Patriarchy is all these things. In seeking women’s liberation, Radical Feminism seeks to abolish all these iterations of patriarchy and to imagine new structures in their place. Radical Feminism is concerned to change the material conditions of human life to suite the well-being of women. That will mean reimaging how we define and address crime.
But, Sarah Everard was killed in 2021, not 3021, and for the moment all we can do with such men who violate and damage women is put them in jail.
For my part, and this is not a standard feature of all RadFem political theory, the problem may not be incarceration so much as its overzealously classist and racist application and its ubiquity. In the US we just throw policing at every kind of social problem including illnesses of despair like drug addiction. Despair cannot be addressed this way.
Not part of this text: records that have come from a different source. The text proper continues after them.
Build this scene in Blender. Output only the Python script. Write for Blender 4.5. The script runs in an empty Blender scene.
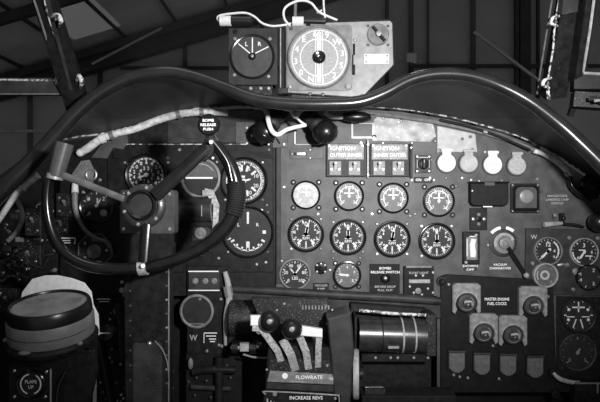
import bpy, bmesh, math, random
from mathutils import Vector, Matrix
random.seed(7)
SC = bpy.context.scene
COL = SC.collection
CAMY, F = -1.15, 530.0            # camera distance from the panel, focal length in px of a 600 px frame
PI = math.pi

def US(y): return (y - CAMY) / F    # metres per photo pixel at depth y
def P(px, py, y=0.0):
    s = US(y); return Vector(((px - 300) * s, y, (201 - py) * s))

# ------------------------------------------------------------------ materials
MATS = {}
def mat(name, base, rough=.5, metal=0.0, var=.25, scale=60, chip=0.0, chipcol=.35, chipscale=220, bump=.15, spec=.5, streak=0.0):
    if name in MATS: return MATS[name]
    m = bpy.data.materials.new(name); m.use_nodes = True
    nt = m.node_tree; N = nt.nodes; L = nt.links
    b = N['Principled BSDF']
    b.inputs['Roughness'].default_value = rough
    b.inputs['Metallic'].default_value = metal
    b.inputs['Specular IOR Level'].default_value = spec
    tc = N.new('ShaderNodeTexCoord')
    n1 = N.new('ShaderNodeTexNoise'); n1.inputs['Scale'].default_value = scale; n1.inputs['Detail'].default_value = 6
    L.new(tc.outputs['Object'], n1.inputs['Vector'])
    mr = N.new('ShaderNodeMapRange'); mr.inputs[1].default_value = .3; mr.inputs[2].default_value = .7
    L.new(n1.outputs['Fac'], mr.inputs[0])
    mx = N.new('ShaderNodeMix'); mx.data_type = 'RGBA'
    lo, hi = base * (1 - var), base * (1 + var)
    mx.inputs[6].default_value = (lo, lo, lo, 1); mx.inputs[7].default_value = (hi, hi, hi, 1)
    L.new(mr.outputs[0], mx.inputs[0])
    out = mx.outputs[2]
    if chip > 0:
        n2 = N.new('ShaderNodeTexNoise'); n2.inputs['Scale'].default_value = chipscale; n2.inputs['Detail'].default_value = 5
        n2.inputs['Roughness'].default_value = .7
        L.new(tc.outputs['Object'], n2.inputs['Vector'])
        r2 = N.new('ShaderNodeMapRange'); r2.inputs[1].default_value = .72 - chip; r2.inputs[2].default_value = .76 - chip
        L.new(n2.outputs['Fac'], r2.inputs[0])
        m2 = N.new('ShaderNodeMix'); m2.data_type = 'RGBA'
        m2.inputs[7].default_value = (chipcol, chipcol, chipcol, 1)
        L.new(r2.outputs[0], m2.inputs[0]); L.new(out, m2.inputs[6])
        out = m2.outputs[2]
    L.new(out, b.inputs['Base Color'])
    if bump:
        bp = N.new('ShaderNodeBump'); bp.inputs['Strength'].default_value = bump; bp.inputs['Distance'].default_value = .0006
        n3 = N.new('ShaderNodeTexNoise'); n3.inputs['Scale'].default_value = 500; n3.inputs['Detail'].default_value = 3
        L.new(tc.outputs['Object'], n3.inputs['Vector'])
        L.new(n3.outputs['Fac'], bp.inputs['Height']); L.new(bp.outputs[0], b.inputs['Normal'])
    MATS[name] = m
    return m

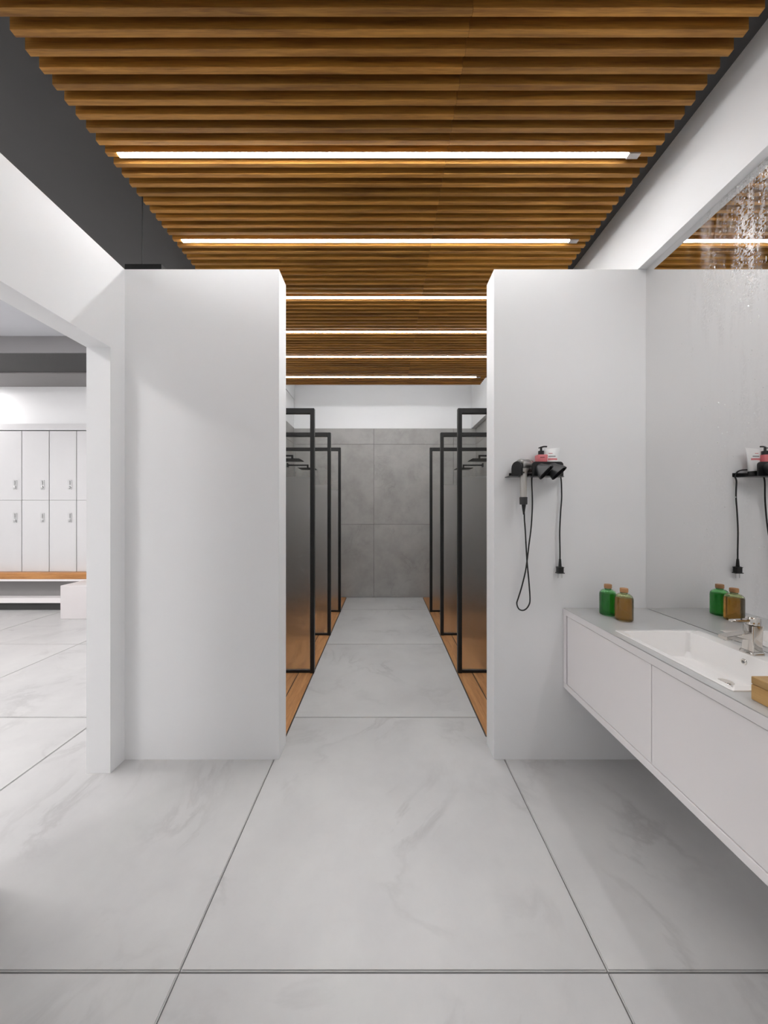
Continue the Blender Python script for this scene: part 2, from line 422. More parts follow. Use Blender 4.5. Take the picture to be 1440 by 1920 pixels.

Odds are good that restorative justice would answer to many non-violent crimes, and even some minor violent offenses, but adult violent crime is another order. Violent crime done by minors is likely also best addressed with restorative justice approaches—if whole communities (not just a few families or one or two people) commit to the healing of the victim and the perpetrator, both. This too is very sadly not a ready remedy as the US is not deeply in the habit of community-wide commitment to the guidance of that minor’s rehabilitation. To my mind, many people incarcerated for violent crime should not be only punished in prison, but offered substantive rehabilitation, training, and education. The person who comes out of prison should be a better person and citizen than the one who went in. Extended sentences and life-time imprisonment should be reserved for the most violent crimes (rape, murder, Daniel Holtzclaw), and for people recalcitrant to rehabilitation or repeat offenders.
Liberation, in other words, should be radical or it will be bullshit.